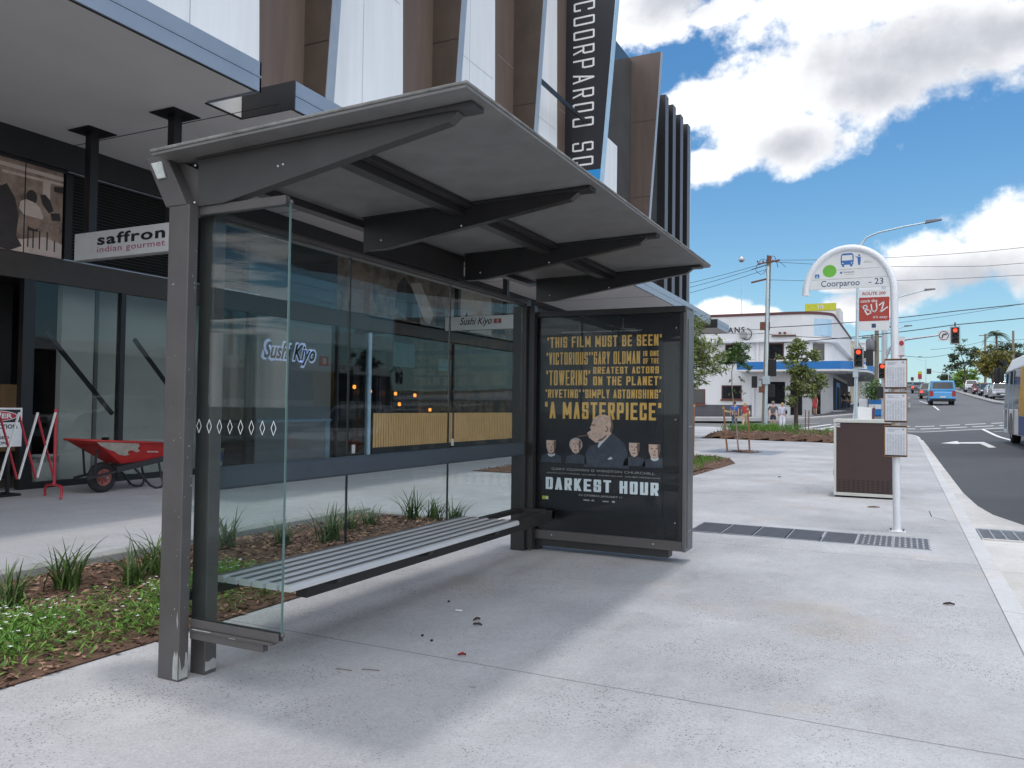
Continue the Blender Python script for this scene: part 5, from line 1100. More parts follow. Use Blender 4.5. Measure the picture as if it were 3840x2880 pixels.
for i,(x,y,s) in enumerate(((22,150,1.0),(27,128,1.3),(20,190,1.2))):
    gtree('distant_tree',['deep green tree far right beyond the bus','broad deep green tree hidden mostly by the bus roof','far deep green tree on the rise beyond the bus'][i],x,y,5,[((x,y,G(x,y)+5*s),(2.2*s,2,1.6*s)),((x-1.5*s,y,G(x,y)+4*s),(1.6*s,2,1.4*s)),((x+1.6*s,y,G(x,y)+4*s),(1.6*s,2,1.4*s))],2200,.5,'leafD',30+i)
def palm(label,x,y,zt,L,n,seed):
    r=random.Random(seed); t=thing('palm_tree',label,'tree',(x,y,G(x,y)),group='palms on the far rise'); m=MB(); m.tube([(x,y,G(x,y)),(x+.05,y,(zt+G(x,y))/2),(x,y,zt)],[.22,.17,.15],8); m.build('trunk','barkD',t)
    m=MB()
    for k in range(n):
        a=k*2.4; el=r.uniform(-.1,1.25); 
        for s in range(14):
            u=s/13; p=Vector((x+math.cos(a)*math.cos(el)*L*u,y+math.sin(a)*math.cos(el)*L*u,zt+L*(math.sin(el)*u-.75*u*u)))
            for sd_ in (-1,1): m.leaf(p,L*.3*(1-.4*u),L*.05,Vector((math.cos(a)*.5-sd_*math.sin(a),math.sin(a)*.5+sd_*math.cos(a),-.7)),Z_)
    m.build('fronds','leafD',t)
palm('tall thin palm rising above the olive brown tree',14.33,160,14.9,2.2,26,3); palm('small palm crown above the far cars on the crest',6.6,232,8.9,1.5,14,4)

# ================================================================ POLES, SIGNALS, WIRES
def cone(m,a,b,r0,r1,n=12): m.tube([a,b],[r0,r1],n)
up=thing('utility_pole','tall weathered timber power pole in front of the white building','pole',(-9.25,62,.2))
m=MB(); cone(m,(-9.4,62,.1),(-9.1,62,12.7),.21,.15); m.build('pole','woodpole',up)
m=MB(); m.tube([(-9.1,62,12.4),(-9.1,62,12.9)],.17,10); m.build('pole_cap','rust',up)
m=MB(); m.bar((-10.4,62,10.95),(-9.1,62,11.2),.1,.12); m.bar((-9.9,61.8,12.3),(-8.3,61.8,12.5),.08,.1); m.build('crossarm','rust',up)
r=random.Random(5)
m=MB()
for k in range(7):
    a=R_(20+k*40); m.tube([(-9.1+1.3*math.cos(a)*t_,62,12.3+.9*math.sin(a)*math.sin(t_*3.1)-.35*t_) for t_ in (0,.2,.4,.6,.8,1)],.022,4)
m.build('jumper_wires','wire',up)
m=MB()
for x in (-9.9,-9.5,-8.8,-8.4): m.lathe((x,61.8,12.42),[(.05,0),(.06,.08),(.03,.16),(0,.17)],8)
m.build('insulators','rust',up)
m=MB(); m.box(-9.75,61.6,2.6,-9.35,61.8,3.6); m.box(-9.7,61.7,7.3,-9.0,61.9,7.9); m.build('meter_box','rust',up)
# pole-mounted street light with its own signal (silver)
sp_=thing('signal_pole','slim silver signal pole standing between the two pairs of pedestrians','traffic light',(-8.35,55.6,0)); sy=55.6
m=MB(); cone(m,(-8.33,sy,G(-8.3,sy)),(-8.22,sy,11.0),.10,.075); m.build('pole','silver',sp_)
m=MB(); m.box(-8.52,sy-.16,G(-8.3,sy),-8.12,sy+.16,.12); m.build('base_plate','silver',sp_)
m=MB(); m.box(-8.52,sy-.25,3.05,-8.05,sy-.08,3.6); m.box(-8.78,sy-.2,2.9,-8.6,sy-.05,3.3); m.build('control_box','silver',sp_)
def sig_head(parent,x,y,z,w,h,lit=True,face=-1,name='signal_head'):
    m=MB(); m.box(x-w/2,y-.04,z-h/2,x+w/2,y+.04,z+h/2); hd=m.build(name,'sigblack',parent,.03)
    if lit is not None:
        m=MB(); m.prism(rr(x-w/2+.02,z-h/2+.02,x+w/2-.02,z+h/2-.02,.06),lambda p,q,t:(p,t,q),y-.043,y-.041); m.prism(rr(x-w/2+.05,z-h/2+.05,x+w/2-.05,z+h/2-.05,.05),lambda p,q,t:(p,t,q),y-.046,y-.0435); m.mi=[0 if i<len(m.mi)/2 else 1 for i in range(len(m.mi))]; m.build('target_border',['signwhite','sigblack'],hd)
        d=h*.285
        for k,(mt) in enumerate(('redlamp' if lit else 'offlamp','offlamp','offlamp')):
            m=MB(); m.lathe((x,y-.05,z+d*(1-k)),[(0,-.01),(w*.2,-.004),(w*.21,0)],16,'y'); m.build('lamp',mt,hd)
            m=MB(); 
            vs=[];R0=w*.245
            for i in range(11):
                a=R_(-20+220*i/10); vs+=[(x+R0*math.cos(a),y-.05,z+d*(1-k)+R0*math.sin(a)),(x+R0*math.cos(a),y-.05-w*.34*(.45+.55*math.sin(math.pi*i/10)),z+d*(1-k)+R0*math.sin(a))]
            m.add(vs,[(2*i,2*i+1,2*i+3,2*i+2) for i in range(10)],True); m.build('visor','sigblack',hd)
    else:
        m=MB()
        for k in (-1,0,1): m.tube([(x,y+.05,z+k*h*.29),(x,y+.30,z+k*h*.29-.05)],w*.24,10)
        m.build('visor','sigblack',hd)
    return hd
sig_head(sp_,-7.95,sy+.1,4.15,.55,1.15,None); sig_head(sp_,-7.98,sy+.1,2.6,.42,.85,None,name='pedestrian_signal'); sig_head(sp_,-9.1,sy+.1,3.2,.38,.8,None,name='pedestrian_signal')
t1=thing('traffic_light','white bordered red traffic light on the tall lamp post left of the bus stop pole','traffic light',(-2.45,52,.1))
m=MB(); cone(m,(-2.62,52,G(-2.6,52)),(-2.49,52,8.8),.12,.09); m.tube([(-2.49,52,8.8),(-2.42,52,10.6),(-2.33,52,11.3),(-2.0,52,11.75),(-1.4,52,11.98),(0,52,12.22),(1.2,52,12.36)],[.08,.075,.07,.06,.055,.05,.045],8); m.build('lamp_post','silver',t1)
m=MB(); m.hexa([(1.1,51.85,12.3),(2.0,51.9,12.42),(2.0,52.1,12.42),(1.1,52.15,12.3)],[(1.15,51.9,12.5),(1.95,51.93,12.52),(1.95,52.07,12.52),(1.15,52.1,12.5)]); m.build('lantern','steelD',t1,.02)
sig_head(t1,-2.44,51.75,4.5,.58,1.2); m=MB(); m.box(-2.75,51.8,3.35,-2.45,52.0,3.9); m.build('mount_box','silver',t1); sig_head(t1,-1.85,52.3,4.55,.4,1.0,None); sig_head(t1,-2.9,52.2,3.2,.4,.8,None,name='pedestrian_signal')
t2=thing('mast_arm_signal','grey mast arm pole carrying a red signal and no right turn sign','traffic light',(-1.1,62,.5))
m=MB(); cone(m,(-1.25,62,G(-1.2,62)),(-1.28,62,10.4),.2,.13); m.build('mast','steel',t2)
m=MB(); m.tube([(-1.25,62,4.0),(-1.2,62,5.0),(-.9,62,5.75),(-.4,62,6.2),(.2,62,6.38),(2.9,62,6.70)],[.11,.11,.10,.09,.08,.05],8); m.build('arm','steel',t2)
sig_head(t2,3.13,61.85,6.55,.60,1.22); m=MB(); m.tube([(3.13,61.9,7.1),(3.13,61.9,7.45)],.05,6); m.build('bracket','rust',t2)
sig_head(t2,-1.36,61.7,4.15,.58,1.15); sig_head(t2,-1.5,61.75,2.65,.42,.8,None,name='pedestrian_signal')
m=MB(); m.box(2.12,61.86,6.2,2.78,61.89,6.92); ns=m.build('turn_sign','signwhite',t2)
def flaty(nm,mt,polys,par,y,th=.004):
    m=MB()
    for P in polys: m.prism(P,lambda p,q,t:(p,t,q),y-th,y)
    return m.build(nm,mt,par)
R1=ell(2.45,6.56,.30,.31,28);R2=ell(2.45,6.56,.25,.26,28)
m=MB(); vs=[(p,61.855,q) for p,q in R1+R2]; m.add(vs,[(i,(i+1)%28,28+(i+1)%28,28+i) for i in range(28)],False); m.build('red_ring','maroon',ns)
flaty('turn_arrow','ink',[[(2.33,6.40),(2.39,6.40),(2.39,6.55),(2.46,6.62),(2.55,6.62),(2.55,6.58),(2.66,6.66),(2.55,6.74),(2.55,6.70),(2.43,6.70),(2.33,6.60)]],ns,61.852)
m=MB(); m.bar((2.27,61.848,6.36),(2.63,61.848,6.76),.004,.045,(0,1,0)); m.build('red_slash','maroon',ns)
def plain_pole(label,x,y,z1,r=.16,mt='woodpole',arm=True,tr=False):
    t=thing('power_pole',label,'pole',(x,y,G(x,y)),group='far power poles'); m=MB(); cone(m,(x,y,G(x,y)-.1),(x,y,z1),r,r*.75,8); m.build('pole',mt,t)
    if arm: m=MB(); m.bar((x-1,y,z1-.3),(x+1,y,z1-.25),.1,.12); m.build('crossarm','rust',t)
    if tr: m=MB(); m.lathe((x-.45,y-.2,z1-2.2),[(.3,0),(.34,.1),(.34,.9),(.2,1.0),(0,1.02)],12); m.build('transformer','steelD',t)
plain_pole('timber power pole with a transformer just left of the mast arm pole',-1.95,70,8.3,.2,'woodpole',True,True); plain_pole('thin far power pole left of the transformer pole',-3.0,92,9.4,.15); plain_pole('far timber pole left of the tall palm',13.45,170,15.8,.22); plain_pole('far timber pole right of the tall palm',15.75,150,14.5,.22,'woodpole',False)
def lamp_arm(label,x0,x1,y,z0,z1,px):
    t=thing('street_light',label,'street light',(px,y,G(px,y)),group='street lights down the road'); m=MB(); cone(m,(px,y,G(px,y)),(px,y,z0-.4),.12,.08,8); m.tube([(px,y,z0-.4),(px+.1,y,z0-.1),(x0,y,z0),(x1-.5,y,z1)],[.07,.06,.05,.04],6); m.build('post','silver',t)
    m=MB(); m.hexa([(x1-.6,y-.12,z1-.08),(x1+.25,y-.1,z1),(x1+.25,y+.1,z1),(x1-.6,y+.12,z1-.08)],[(x1-.55,y-.1,z1+.1),(x1+.2,y-.08,z1+.1),(x1+.2,y+.08,z1+.1),(x1-.55,y+.1,z1+.1)]); m.build('lantern','steelD',t)
lamp_arm('street light arm just right of the red bus route panel',-.4,2.1,74,10.9,11.4,-1.3); lamp_arm('smaller street light arm farther up the road',-.5,.6,97,10.4,10.65,-1.7); lamp_arm('tiny curved street light on the far crest',2.6,3.6,210,13.5,14.2,4.6)
def wire(label,pts,r=.022):
    t=thing('power_line',label,'cable',pts[0],group='overhead cables'); m=MB(); o=[]
    for a,b in zip(pts,pts[1:]):
        a=Vector(a);b=Vector(b)
        for i in range(10): u=i/10; o.append(a.lerp(b,u)-Vector((0,0,(b-a).length*.012*4*u*(1-u))))
    o.append(Vector(pts[-1])); m.tube(o,r,5); m.build('cable','wire',t)
wire('upper thick cable crossing the road in front of the clouds',[(-9.2,62,7.5),(3,60,8.0),(34,56,11.4)],.03); wire('lower thick cable crossing the road above the signal',[(-9.2,62,6.3),(3,60,7.1),(34,56,10.4)],.03)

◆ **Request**
Skip the pictures, please, and transcribe only the lines from the beginning of the material through the one that contains "palm('tall thin palm".

◆ **Task answer**
Continue the Blender Python script for this scene: part 5, from line 1100. More parts follow. Use Blender 4.5. Measure the picture as if it were 3840x2880 pixels.
for i,(x,y,s) in enumerate(((22,150,1.0),(27,128,1.3),(20,190,1.2))):
    gtree('distant_tree',['deep green tree far right beyond the bus','broad deep green tree hidden mostly by the bus roof','far deep green tree on the rise beyond the bus'][i],x,y,5,[((x,y,G(x,y)+5*s),(2.2*s,2,1.6*s)),((x-1.5*s,y,G(x,y)+4*s),(1.6*s,2,1.4*s)),((x+1.6*s,y,G(x,y)+4*s),(1.6*s,2,1.4*s))],2200,.5,'leafD',30+i)
def palm(label,x,y,zt,L,n,seed):
    r=random.Random(seed); t=thing('palm_tree',label,'tree',(x,y,G(x,y)),group='palms on the far rise'); m=MB(); m.tube([(x,y,G(x,y)),(x+.05,y,(zt+G(x,y))/2),(x,y,zt)],[.22,.17,.15],8); m.build('trunk','barkD',t)
    m=MB()
    for k in range(n):
        a=k*2.4; el=r.uniform(-.1,1.25); 
        for s in range(14):
            u=s/13; p=Vector((x+math.cos(a)*math.cos(el)*L*u,y+math.sin(a)*math.cos(el)*L*u,zt+L*(math.sin(el)*u-.75*u*u)))
            for sd_ in (-1,1): m.leaf(p,L*.3*(1-.4*u),L*.05,Vector((math.cos(a)*.5-sd_*math.sin(a),math.sin(a)*.5+sd_*math.cos(a),-.7)),Z_)
    m.build('fronds','leafD',t)
palm('tall thin palm rising above the olive brown tree',14.33,160,14.9,2.2,26,3); palm('small palm crown above the far cars on the crest',6.6,232,8.9,1.5,14,4)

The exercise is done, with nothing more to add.